[EXCERPTED DATA start]

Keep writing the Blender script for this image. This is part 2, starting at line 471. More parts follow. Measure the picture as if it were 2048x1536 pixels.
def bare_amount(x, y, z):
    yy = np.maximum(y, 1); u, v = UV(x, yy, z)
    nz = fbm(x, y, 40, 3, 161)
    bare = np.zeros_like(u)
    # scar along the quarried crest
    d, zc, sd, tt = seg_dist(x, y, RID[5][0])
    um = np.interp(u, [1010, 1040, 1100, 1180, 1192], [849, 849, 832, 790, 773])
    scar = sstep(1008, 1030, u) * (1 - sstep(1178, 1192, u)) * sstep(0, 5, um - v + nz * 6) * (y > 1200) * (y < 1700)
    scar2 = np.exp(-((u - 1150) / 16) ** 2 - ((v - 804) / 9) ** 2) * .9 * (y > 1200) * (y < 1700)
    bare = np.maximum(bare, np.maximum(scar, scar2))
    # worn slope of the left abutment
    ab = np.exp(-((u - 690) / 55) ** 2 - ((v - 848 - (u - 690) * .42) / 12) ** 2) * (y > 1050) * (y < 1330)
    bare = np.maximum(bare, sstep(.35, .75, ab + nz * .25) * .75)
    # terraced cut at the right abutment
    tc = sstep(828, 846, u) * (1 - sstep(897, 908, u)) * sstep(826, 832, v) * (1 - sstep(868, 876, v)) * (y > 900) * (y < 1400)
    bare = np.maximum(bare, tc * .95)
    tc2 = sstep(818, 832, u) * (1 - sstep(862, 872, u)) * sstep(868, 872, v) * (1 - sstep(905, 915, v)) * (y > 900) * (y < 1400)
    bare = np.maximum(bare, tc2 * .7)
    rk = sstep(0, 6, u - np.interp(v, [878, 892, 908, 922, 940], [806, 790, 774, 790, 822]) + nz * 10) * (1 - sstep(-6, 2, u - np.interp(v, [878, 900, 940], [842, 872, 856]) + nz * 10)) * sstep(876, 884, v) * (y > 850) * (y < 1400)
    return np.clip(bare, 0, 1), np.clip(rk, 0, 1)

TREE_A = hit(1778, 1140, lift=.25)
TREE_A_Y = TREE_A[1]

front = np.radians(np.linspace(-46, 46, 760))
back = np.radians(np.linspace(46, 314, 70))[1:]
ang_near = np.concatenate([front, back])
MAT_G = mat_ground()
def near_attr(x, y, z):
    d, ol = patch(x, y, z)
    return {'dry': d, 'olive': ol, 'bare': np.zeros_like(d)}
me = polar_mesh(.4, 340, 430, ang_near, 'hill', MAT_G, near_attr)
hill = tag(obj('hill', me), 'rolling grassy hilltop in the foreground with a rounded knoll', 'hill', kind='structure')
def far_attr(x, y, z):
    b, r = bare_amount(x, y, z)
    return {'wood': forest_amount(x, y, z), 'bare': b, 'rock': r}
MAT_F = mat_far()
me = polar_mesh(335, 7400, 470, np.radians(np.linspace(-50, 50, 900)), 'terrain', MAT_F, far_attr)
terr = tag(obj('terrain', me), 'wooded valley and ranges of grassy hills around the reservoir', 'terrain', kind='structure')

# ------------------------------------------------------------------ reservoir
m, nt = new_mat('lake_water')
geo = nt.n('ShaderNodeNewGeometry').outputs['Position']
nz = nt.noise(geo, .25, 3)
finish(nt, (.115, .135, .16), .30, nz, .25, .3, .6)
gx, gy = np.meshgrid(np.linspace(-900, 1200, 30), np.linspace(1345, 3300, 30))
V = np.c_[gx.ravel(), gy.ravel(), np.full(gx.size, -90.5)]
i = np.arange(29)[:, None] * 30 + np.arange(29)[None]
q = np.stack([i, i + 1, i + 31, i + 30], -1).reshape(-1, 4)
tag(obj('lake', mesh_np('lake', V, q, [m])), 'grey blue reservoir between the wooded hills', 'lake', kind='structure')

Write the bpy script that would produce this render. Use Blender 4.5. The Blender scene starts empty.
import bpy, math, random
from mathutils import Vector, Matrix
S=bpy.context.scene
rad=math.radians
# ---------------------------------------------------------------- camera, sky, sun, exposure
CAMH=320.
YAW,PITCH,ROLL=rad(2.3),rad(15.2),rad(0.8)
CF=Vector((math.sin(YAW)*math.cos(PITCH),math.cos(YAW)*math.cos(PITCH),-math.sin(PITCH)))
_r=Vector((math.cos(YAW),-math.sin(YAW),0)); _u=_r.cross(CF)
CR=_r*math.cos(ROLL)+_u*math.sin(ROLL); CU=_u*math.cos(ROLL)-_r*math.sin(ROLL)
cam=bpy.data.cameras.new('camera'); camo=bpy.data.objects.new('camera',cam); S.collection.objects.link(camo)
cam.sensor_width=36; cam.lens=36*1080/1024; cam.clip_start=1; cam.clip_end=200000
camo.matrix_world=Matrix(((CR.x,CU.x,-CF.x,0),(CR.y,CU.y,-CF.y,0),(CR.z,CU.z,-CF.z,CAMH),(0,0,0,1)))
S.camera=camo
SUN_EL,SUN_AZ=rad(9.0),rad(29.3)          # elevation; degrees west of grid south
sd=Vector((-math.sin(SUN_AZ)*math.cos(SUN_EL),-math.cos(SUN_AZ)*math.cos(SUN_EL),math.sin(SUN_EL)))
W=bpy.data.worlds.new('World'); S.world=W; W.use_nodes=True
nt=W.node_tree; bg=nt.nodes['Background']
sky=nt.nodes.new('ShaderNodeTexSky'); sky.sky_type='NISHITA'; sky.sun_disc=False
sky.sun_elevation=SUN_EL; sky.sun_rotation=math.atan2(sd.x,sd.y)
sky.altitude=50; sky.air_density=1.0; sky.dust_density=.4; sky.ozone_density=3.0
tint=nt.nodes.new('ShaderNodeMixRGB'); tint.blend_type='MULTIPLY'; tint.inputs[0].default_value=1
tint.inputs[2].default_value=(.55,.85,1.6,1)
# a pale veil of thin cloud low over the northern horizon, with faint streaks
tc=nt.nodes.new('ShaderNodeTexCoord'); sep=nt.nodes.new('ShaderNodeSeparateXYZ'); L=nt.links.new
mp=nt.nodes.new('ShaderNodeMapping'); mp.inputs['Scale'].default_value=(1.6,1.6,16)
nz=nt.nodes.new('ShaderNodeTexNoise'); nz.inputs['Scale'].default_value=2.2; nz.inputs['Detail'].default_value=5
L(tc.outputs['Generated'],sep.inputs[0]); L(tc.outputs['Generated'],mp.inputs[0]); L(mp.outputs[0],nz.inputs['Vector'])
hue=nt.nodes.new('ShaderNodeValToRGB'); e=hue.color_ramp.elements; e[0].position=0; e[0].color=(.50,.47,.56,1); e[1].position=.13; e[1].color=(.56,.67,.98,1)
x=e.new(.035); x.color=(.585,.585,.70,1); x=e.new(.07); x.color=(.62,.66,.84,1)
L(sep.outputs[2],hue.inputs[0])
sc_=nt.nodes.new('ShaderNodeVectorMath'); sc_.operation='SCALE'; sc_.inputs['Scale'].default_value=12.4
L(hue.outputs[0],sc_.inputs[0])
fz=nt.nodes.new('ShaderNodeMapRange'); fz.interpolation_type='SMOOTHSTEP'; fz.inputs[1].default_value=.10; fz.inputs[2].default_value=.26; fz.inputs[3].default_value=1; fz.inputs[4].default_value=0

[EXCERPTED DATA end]

◆ GIVEN REQUEST: Copy out the material word for word and line for line.

◆ EXERCISE SOLUTION:
Keep writing the Blender script for this image. This is part 2, starting at line 471. More parts follow. Measure the picture as if it were 2048x1536 pixels.
def bare_amount(x, y, z):
    yy = np.maximum(y, 1); u, v = UV(x, yy, z)
    nz = fbm(x, y, 40, 3, 161)
    bare = np.zeros_like(u)
    # scar along the quarried crest
    d, zc, sd, tt = seg_dist(x, y, RID[5][0])
    um = np.interp(u, [1010, 1040, 1100, 1180, 1192], [849, 849, 832, 790, 773])
    scar = sstep(1008, 1030, u) * (1 - sstep(1178, 1192, u)) * sstep(0, 5, um - v + nz * 6) * (y > 1200) * (y < 1700)
    scar2 = np.exp(-((u - 1150) / 16) ** 2 - ((v - 804) / 9) ** 2) * .9 * (y > 1200) * (y < 1700)
    bare = np.maximum(bare, np.maximum(scar, scar2))
    # worn slope of the left abutment
    ab = np.exp(-((u - 690) / 55) ** 2 - ((v - 848 - (u - 690) * .42) / 12) ** 2) * (y > 1050) * (y < 1330)
    bare = np.maximum(bare, sstep(.35, .75, ab + nz * .25) * .75)
    # terraced cut at the right abutment
    tc = sstep(828, 846, u) * (1 - sstep(897, 908, u)) * sstep(826, 832, v) * (1 - sstep(868, 876, v)) * (y > 900) * (y < 1400)
    bare = np.maximum(bare, tc * .95)
    tc2 = sstep(818, 832, u) * (1 - sstep(862, 872, u)) * sstep(868, 872, v) * (1 - sstep(905, 915, v)) * (y > 900) * (y < 1400)
    bare = np.maximum(bare, tc2 * .7)
    rk = sstep(0, 6, u - np.interp(v, [878, 892, 908, 922, 940], [806, 790, 774, 790, 822]) + nz * 10) * (1 - sstep(-6, 2, u - np.interp(v, [878, 900, 940], [842, 872, 856]) + nz * 10)) * sstep(876, 884, v) * (y > 850) * (y < 1400)
    return np.clip(bare, 0, 1), np.clip(rk, 0, 1)

TREE_A = hit(1778, 1140, lift=.25)
TREE_A_Y = TREE_A[1]

front = np.radians(np.linspace(-46, 46, 760))
back = np.radians(np.linspace(46, 314, 70))[1:]
ang_near = np.concatenate([front, back])
MAT_G = mat_ground()
def near_attr(x, y, z):
    d, ol = patch(x, y, z)
    return {'dry': d, 'olive': ol, 'bare': np.zeros_like(d)}
me = polar_mesh(.4, 340, 430, ang_near, 'hill', MAT_G, near_attr)
hill = tag(obj('hill', me), 'rolling grassy hilltop in the foreground with a rounded knoll', 'hill', kind='structure')
def far_attr(x, y, z):
    b, r = bare_amount(x, y, z)
    return {'wood': forest_amount(x, y, z), 'bare': b, 'rock': r}
MAT_F = mat_far()
me = polar_mesh(335, 7400, 470, np.radians(np.linspace(-50, 50, 900)), 'terrain', MAT_F, far_attr)
terr = tag(obj('terrain', me), 'wooded valley and ranges of grassy hills around the reservoir', 'terrain', kind='structure')

# ------------------------------------------------------------------ reservoir
m, nt = new_mat('lake_water')
geo = nt.n('ShaderNodeNewGeometry').outputs['Position']
nz = nt.noise(geo, .25, 3)
finish(nt, (.115, .135, .16), .30, nz, .25, .3, .6)
gx, gy = np.meshgrid(np.linspace(-900, 1200, 30), np.linspace(1345, 3300, 30))
V = np.c_[gx.ravel(), gy.ravel(), np.full(gx.size, -90.5)]
i = np.arange(29)[:, None] * 30 + np.arange(29)[None]
q = np.stack([i, i + 1, i + 31, i + 30], -1).reshape(-1, 4)
tag(obj('lake', mesh_np('lake', V, q, [m])), 'grey blue reservoir between the wooded hills', 'lake', kind='structure')

Write the bpy script that would produce this render. Use Blender 4.5. The Blender scene starts empty.
import bpy, math, random
from mathutils import Vector, Matrix
S=bpy.context.scene
rad=math.radians
# ---------------------------------------------------------------- camera, sky, sun, exposure
CAMH=320.
YAW,PITCH,ROLL=rad(2.3),rad(15.2),rad(0.8)
CF=Vector((math.sin(YAW)*math.cos(PITCH),math.cos(YAW)*math.cos(PITCH),-math.sin(PITCH)))
_r=Vector((math.cos(YAW),-math.sin(YAW),0)); _u=_r.cross(CF)
CR=_r*math.cos(ROLL)+_u*math.sin(ROLL); CU=_u*math.cos(ROLL)-_r*math.sin(ROLL)
cam=bpy.data.cameras.new('camera'); camo=bpy.data.objects.new('camera',cam); S.collection.objects.link(camo)
cam.sensor_width=36; cam.lens=36*1080/1024; cam.clip_start=1; cam.clip_end=200000
camo.matrix_world=Matrix(((CR.x,CU.x,-CF.x,0),(CR.y,CU.y,-CF.y,0),(CR.z,CU.z,-CF.z,CAMH),(0,0,0,1)))
S.camera=camo
SUN_EL,SUN_AZ=rad(9.0),rad(29.3)          # elevation; degrees west of grid south
sd=Vector((-math.sin(SUN_AZ)*math.cos(SUN_EL),-math.cos(SUN_AZ)*math.cos(SUN_EL),math.sin(SUN_EL)))
W=bpy.data.worlds.new('World'); S.world=W; W.use_nodes=True
nt=W.node_tree; bg=nt.nodes['Background']
sky=nt.nodes.new('ShaderNodeTexSky'); sky.sky_type='NISHITA'; sky.sun_disc=False
sky.sun_elevation=SUN_EL; sky.sun_rotation=math.atan2(sd.x,sd.y)
sky.altitude=50; sky.air_density=1.0; sky.dust_density=.4; sky.ozone_density=3.0
tint=nt.nodes.new('ShaderNodeMixRGB'); tint.blend_type='MULTIPLY'; tint.inputs[0].default_value=1
tint.inputs[2].default_value=(.55,.85,1.6,1)
# a pale veil of thin cloud low over the northern horizon, with faint streaks
tc=nt.nodes.new('ShaderNodeTexCoord'); sep=nt.nodes.new('ShaderNodeSeparateXYZ'); L=nt.links.new
mp=nt.nodes.new('ShaderNodeMapping'); mp.inputs['Scale'].default_value=(1.6,1.6,16)
nz=nt.nodes.new('ShaderNodeTexNoise'); nz.inputs['Scale'].default_value=2.2; nz.inputs['Detail'].default_value=5
L(tc.outputs['Generated'],sep.inputs[0]); L(tc.outputs['Generated'],mp.inputs[0]); L(mp.outputs[0],nz.inputs['Vector'])
hue=nt.nodes.new('ShaderNodeValToRGB'); e=hue.color_ramp.elements; e[0].position=0; e[0].color=(.50,.47,.56,1); e[1].position=.13; e[1].color=(.56,.67,.98,1)
x=e.new(.035); x.color=(.585,.585,.70,1); x=e.new(.07); x.color=(.62,.66,.84,1)
L(sep.outputs[2],hue.inputs[0])
sc_=nt.nodes.new('ShaderNodeVectorMath'); sc_.operation='SCALE'; sc_.inputs['Scale'].default_value=12.4
L(hue.outputs[0],sc_.inputs[0])
fz=nt.nodes.new('ShaderNodeMapRange'); fz.interpolation_type='SMOOTHSTEP'; fz.inputs[1].default_value=.10; fz.inputs[2].default_value=.26; fz.inputs[3].default_value=1; fz.inputs[4].default_value=0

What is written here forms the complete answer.